Kim Yaris, Literacy Builders
For teachers who sometimes feel as if data-based instruction, differentiated groupings, and formative assessments somehow involve going over to The Dark Side, this book is a powerful antidote. It will help you know that you can hold tight to your deepest beliefs about children and literature, classrooms communities, and good teaching.
Lucy Calkins
Author of Units of Study for Teaching Reading
Jennifer Serravallo's new book is the kind of book I have been looking for since I started teaching because I always felt like my guided reading instruction could be better. I have a strong feeling that this book will be sitting in the little pile that I always keep by my side throughout the year.
reading teacher (new york), August 31, 2010
I just bought Jennifer Serravallo's new book- Teaching Reading in Small Groups. This book is amazing and stays true to RW. Lucy Calkins wrote the forward. I especially like her explicit strategies for teaching small groups in a conference format, not guided reading. She separates shared reading from the mini-lesson. I am going to follow her sample schedule. The sample second grade schedule is as follows:
Minilesson - 7 minutes
Read alone- 15 minutes
Partnership - 10 minutes
Read alone- 15 minutes
Share - 5 minutes
This is one of the best books I bought this summer!
KC2, August 10, 2010
Practical, insightful and reality-based. Great tips for moving kids forward and tapping into their individual needs and strengths. A must buy.

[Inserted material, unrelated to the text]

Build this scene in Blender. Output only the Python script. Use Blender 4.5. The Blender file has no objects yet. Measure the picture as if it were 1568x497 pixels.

Lara Parent, Michigan, October 2, 2010
This is a great resource to add to one's library on teaching reading. It is very focused and detailed on how to use on-going assessments for all areas of reading instruction and how to balance strategy lessons, fluency work, partnerships, book clubs, guided reading, conferences and more. I have been teaching reading (3rd -5th grade) for ten years, and I couldn't put this book down.